Let $V$ be a finite-dimensional vector space over the field $F,$ and let $B$ be a bilinear form on V.
$(a)$ $B$ is said to be symmetric if $B(v_1, v_2) = B(v_2, v_1)$ for all $v_1, v_2 \in V.$ Prove that if $B$ is symmetric then its matrix (with respect to any basis) is symmetric.
My trial:
Assume that $B$ is symmetric i.e.,$B(v_1, v_2) = B(v_2, v_1)$ for all $v_1, v_2 \in V.$ Now, I want to show that the matrix of $B$ is symmetric with respect to any basis, I know the general form of the matrix of $B$ with respect to the standard basis which is $ M = \begin{bmatrix} B(e_1, e_1) & B(e_1, e_2) \\ B(e_2, e_1) & B(e_2, e_2) \end{bmatrix}$ but then how can I prove the statement? could anyone help me please?

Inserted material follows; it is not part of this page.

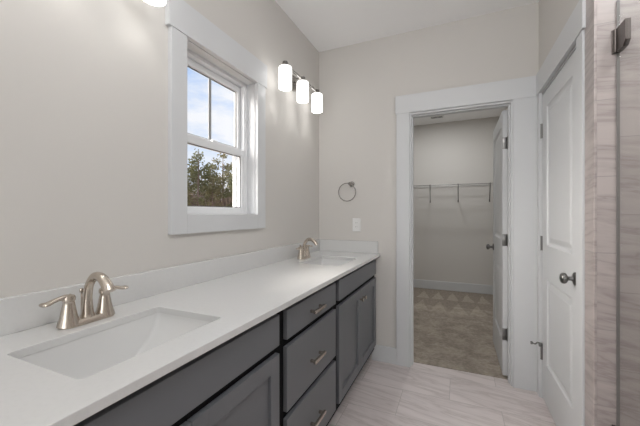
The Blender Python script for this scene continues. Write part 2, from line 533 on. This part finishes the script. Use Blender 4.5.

Let $\{e_1,e_2,\ldots, e_n\}$ be any basis of $V$. Let us write as $M$ the matrix of $B$ with respect to this basis. Then fpr each $i,j \in \{1,2,\ldots, n \}$, the $ij$-th coordinate of $M$ is $B(e_i,e_j)$, and the $ji$-th coordinate of $M$ is $B(e_j,e_i)$. But because $B$ is symmetric, the equation $$B(e_i,e_j)=B(e_j, e_i)$$ holds. [Indeed set $v_1=e_i$ and $v_2=e_j$, and use the fact that $B(v_1,v_2)=B(v_2,v_1)$ for each $v_1,v_2$ by def'n of $B$.] So the $ij$-th coordinate of $M$ is the same as the $ji$-th coordinate of $M$ for each such $i,j$. So $M$ satisfies the definition of a symmetric matrix.